Notes on the Unsilent Woman

(excerpts)


  1. ‘When it comes to silencing women, western culture has had thousands of years of practice.’ Mary Beard, Women and Power. What is a woman? What is culture? What is silence?
  2. Silence isn’t always not speaking. Silence is sometimes an erasure. We don’t know much about her, but we know she spoke. Sometimes, like today, I don’t want to leave the house. I don’t want to speak. I don’t want to write. I don’t feel like saying anything, so much, too much, has already been said. We all know what someone who speaks looks like, someone who should be taken seriously.

      36. Maybe my favourite part of this story is when Hipparchia went with Crates to a dinner party.

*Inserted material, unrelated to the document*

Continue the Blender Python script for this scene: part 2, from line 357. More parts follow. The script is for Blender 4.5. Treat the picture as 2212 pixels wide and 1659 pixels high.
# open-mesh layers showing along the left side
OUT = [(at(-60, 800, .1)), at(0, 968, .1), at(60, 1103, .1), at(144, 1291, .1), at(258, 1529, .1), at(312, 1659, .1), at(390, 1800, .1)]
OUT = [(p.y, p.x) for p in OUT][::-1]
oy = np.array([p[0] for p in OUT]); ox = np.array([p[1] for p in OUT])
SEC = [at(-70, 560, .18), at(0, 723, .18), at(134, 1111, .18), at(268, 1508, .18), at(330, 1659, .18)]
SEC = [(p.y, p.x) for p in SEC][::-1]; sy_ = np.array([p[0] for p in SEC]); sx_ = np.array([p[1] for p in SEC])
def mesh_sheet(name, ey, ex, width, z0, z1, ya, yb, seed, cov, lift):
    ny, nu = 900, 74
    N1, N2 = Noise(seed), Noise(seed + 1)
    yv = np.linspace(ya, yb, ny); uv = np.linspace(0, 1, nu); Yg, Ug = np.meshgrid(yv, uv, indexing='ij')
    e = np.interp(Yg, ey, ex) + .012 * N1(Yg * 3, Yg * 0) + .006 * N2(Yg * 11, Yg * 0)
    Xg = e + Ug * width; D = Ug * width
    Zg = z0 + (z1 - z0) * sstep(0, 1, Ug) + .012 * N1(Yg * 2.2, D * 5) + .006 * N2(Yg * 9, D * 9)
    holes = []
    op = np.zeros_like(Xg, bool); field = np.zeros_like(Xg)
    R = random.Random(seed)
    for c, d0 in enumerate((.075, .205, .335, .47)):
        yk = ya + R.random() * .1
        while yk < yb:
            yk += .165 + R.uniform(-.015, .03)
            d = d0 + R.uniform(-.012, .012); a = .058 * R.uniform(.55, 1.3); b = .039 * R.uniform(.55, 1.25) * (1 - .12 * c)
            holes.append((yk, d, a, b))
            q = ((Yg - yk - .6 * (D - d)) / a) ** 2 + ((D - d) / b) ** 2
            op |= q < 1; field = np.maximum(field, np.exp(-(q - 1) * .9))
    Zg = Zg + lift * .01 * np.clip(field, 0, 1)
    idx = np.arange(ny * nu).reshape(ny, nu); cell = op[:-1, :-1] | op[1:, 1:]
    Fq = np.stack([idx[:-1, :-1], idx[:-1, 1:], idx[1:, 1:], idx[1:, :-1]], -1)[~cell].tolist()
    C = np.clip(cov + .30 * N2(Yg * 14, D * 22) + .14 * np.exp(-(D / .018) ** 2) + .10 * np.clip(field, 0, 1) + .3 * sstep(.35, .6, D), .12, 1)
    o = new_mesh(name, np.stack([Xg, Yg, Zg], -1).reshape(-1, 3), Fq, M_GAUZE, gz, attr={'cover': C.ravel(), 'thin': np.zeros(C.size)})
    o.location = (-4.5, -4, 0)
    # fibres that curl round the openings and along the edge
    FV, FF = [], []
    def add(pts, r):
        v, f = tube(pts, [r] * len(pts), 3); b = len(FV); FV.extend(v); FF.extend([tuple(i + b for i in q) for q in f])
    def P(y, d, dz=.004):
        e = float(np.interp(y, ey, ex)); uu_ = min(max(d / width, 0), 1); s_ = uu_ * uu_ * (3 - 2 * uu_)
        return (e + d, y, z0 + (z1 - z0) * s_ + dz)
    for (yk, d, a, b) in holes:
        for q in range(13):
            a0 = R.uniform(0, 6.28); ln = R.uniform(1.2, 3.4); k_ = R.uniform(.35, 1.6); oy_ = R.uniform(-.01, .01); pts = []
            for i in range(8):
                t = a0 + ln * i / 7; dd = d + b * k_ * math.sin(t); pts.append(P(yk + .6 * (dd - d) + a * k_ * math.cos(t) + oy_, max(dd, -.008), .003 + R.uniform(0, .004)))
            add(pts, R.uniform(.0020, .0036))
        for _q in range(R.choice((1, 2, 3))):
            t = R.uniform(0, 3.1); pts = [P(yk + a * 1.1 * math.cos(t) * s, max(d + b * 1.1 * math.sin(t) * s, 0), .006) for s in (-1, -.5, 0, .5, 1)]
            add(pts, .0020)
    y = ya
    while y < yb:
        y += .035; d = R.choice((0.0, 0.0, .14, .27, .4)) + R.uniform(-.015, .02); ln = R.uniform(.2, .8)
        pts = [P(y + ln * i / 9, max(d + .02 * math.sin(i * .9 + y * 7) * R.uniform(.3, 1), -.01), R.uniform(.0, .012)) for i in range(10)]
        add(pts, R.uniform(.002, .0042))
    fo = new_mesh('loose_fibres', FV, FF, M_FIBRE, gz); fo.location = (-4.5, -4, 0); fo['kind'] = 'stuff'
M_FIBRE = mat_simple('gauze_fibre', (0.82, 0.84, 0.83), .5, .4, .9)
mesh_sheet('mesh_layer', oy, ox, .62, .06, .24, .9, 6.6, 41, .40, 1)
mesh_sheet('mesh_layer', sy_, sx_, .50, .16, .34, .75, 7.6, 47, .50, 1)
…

There she meets                        her nemesis: Theodoros the atheist. ‘Who is the woman who has left behind the shuttles of the loom?’ he asked,                    affronted. Anti-Penelope. Unnatural monster. She replied, ‘I, Theodorus, am that person. Does it seem wrong to                    you that I devote my time to philosophy rather the loom?’ And maybe that same night, or perhaps another, she                      said ‘Whatever you do cannot be said to be wrong, and so if I do it, it can’t be wrong either. For example, if you hit                 yourself, it wouldn’t be wrong, so if I hit you, it wouldn’t be wrong either.’ I guess he lacked a decent comeback: he                tried to pull her cloak off. Exposing her body. She stood her ground. Shameless. I see her triumphant, one woman                  in a room of men.

         40. But probably she didn’t feel so triumphant—one woman in a room of men. Maybe she feared. For her life. Maybe                  she went home—wherever that was—and cried. Maybe Crates said ‘Don’t worry, things like that happen to me                      all the time.’ But they didn’t.